▶ **Given information**:
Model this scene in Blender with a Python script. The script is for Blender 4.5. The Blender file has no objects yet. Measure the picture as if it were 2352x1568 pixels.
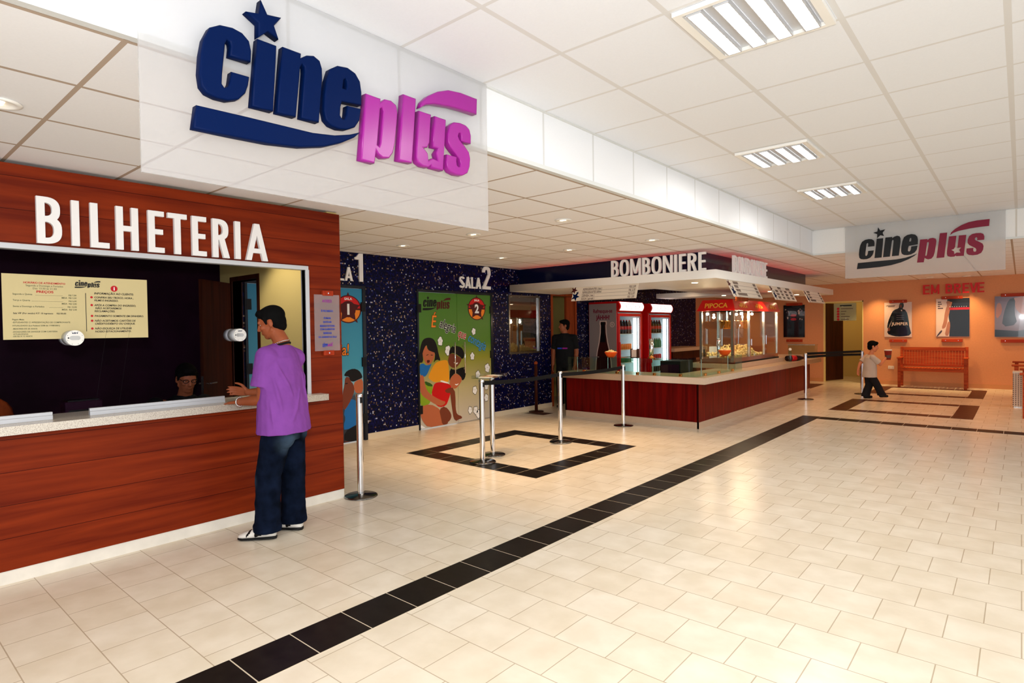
import bpy, bmesh, math, random
from mathutils import Vector, Matrix, Euler
random.seed(7)
SC = bpy.context.scene
COL = SC.collection
PI = math.pi

# ---------------------------------------------------------------- camera
cam_data = bpy.data.cameras.new('camera'); cam = bpy.data.objects.new('camera', cam_data); COL.objects.link(cam)
YAW, PITCH, ROLL, EYE, FPX = 0.7089, -0.0206, -0.0136, 1.55, 1364.28
_r = Vector((math.cos(YAW), math.sin(YAW), 0))
_f = Vector((-math.sin(YAW)*math.cos(PITCH), math.cos(YAW)*math.cos(PITCH), math.sin(PITCH)))
_u = _r.cross(_f)
_r2 = _r*math.cos(ROLL) + _u*math.sin(ROLL)
_u2 = -_r*math.sin(ROLL) + _u*math.cos(ROLL)
cm = Matrix((_r2, _u2, -_f)).transposed().to_4x4(); cm.translation = Vector((0, 0, EYE))
cam.matrix_world = cm
cam_data.sensor_width = 36.0; cam_data.lens = FPX/2352*36.0; cam_data.clip_start = 0.05; cam_data.clip_end = 100
SC.camera = cam

# ---------------------------------------------------------------- exposure, sky, added fill lamps
SC.view_settings.view_transform = 'Standard'; SC.view_settings.look = 'None'
SC.view_settings.gamma = 1.0; SC.view_settings.use_curve_mapping = False
SC.view_settings.exposure = -0.08
world = bpy.data.worlds.new('world'); SC.world = world; world.use_nodes = True
bg = world.node_tree.nodes['Background']; bg.inputs[0].default_value = (0.88, 0.94, 1.0, 1); bg.inputs[1].default_value = 1.1

def area_light(name, loc, rot, sx, sy, power, color):
    d = bpy.data.lights.new(name, 'AREA'); d.shape = 'RECTANGLE'; d.size = sx; d.size_y = sy; d.energy = power; d.color = color
    o = bpy.data.objects.new(name, d); COL.objects.link(o); o.location = loc; o.rotation_euler = rot; return o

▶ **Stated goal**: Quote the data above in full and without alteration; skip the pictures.

▶ **Response for this exercise**:
Model this scene in Blender with a Python script. The script is for Blender 4.5. The Blender file has no objects yet. Measure the picture as if it were 2352x1568 pixels.
import bpy, bmesh, math, random
from mathutils import Vector, Matrix, Euler
random.seed(7)
SC = bpy.context.scene
COL = SC.collection
PI = math.pi

# ---------------------------------------------------------------- camera
cam_data = bpy.data.cameras.new('camera'); cam = bpy.data.objects.new('camera', cam_data); COL.objects.link(cam)
YAW, PITCH, ROLL, EYE, FPX = 0.7089, -0.0206, -0.0136, 1.55, 1364.28
_r = Vector((math.cos(YAW), math.sin(YAW), 0))
_f = Vector((-math.sin(YAW)*math.cos(PITCH), math.cos(YAW)*math.cos(PITCH), math.sin(PITCH)))
_u = _r.cross(_f)
_r2 = _r*math.cos(ROLL) + _u*math.sin(ROLL)
_u2 = -_r*math.sin(ROLL) + _u*math.cos(ROLL)
cm = Matrix((_r2, _u2, -_f)).transposed().to_4x4(); cm.translation = Vector((0, 0, EYE))
cam.matrix_world = cm
cam_data.sensor_width = 36.0; cam_data.lens = FPX/2352*36.0; cam_data.clip_start = 0.05; cam_data.clip_end = 100
SC.camera = cam

# ---------------------------------------------------------------- exposure, sky, added fill lamps
SC.view_settings.view_transform = 'Standard'; SC.view_settings.look = 'None'
SC.view_settings.gamma = 1.0; SC.view_settings.use_curve_mapping = False
SC.view_settings.exposure = -0.08
world = bpy.data.worlds.new('world'); SC.world = world; world.use_nodes = True
bg = world.node_tree.nodes['Background']; bg.inputs[0].default_value = (0.88, 0.94, 1.0, 1); bg.inputs[1].default_value = 1.1

def area_light(name, loc, rot, sx, sy, power, color):
    d = bpy.data.lights.new(name, 'AREA'); d.shape = 'RECTANGLE'; d.size = sx; d.size_y = sy; d.energy = power; d.color = color
    o = bpy.data.objects.new(name, d); COL.objects.link(o); o.location = loc; o.rotation_euler = rot; return o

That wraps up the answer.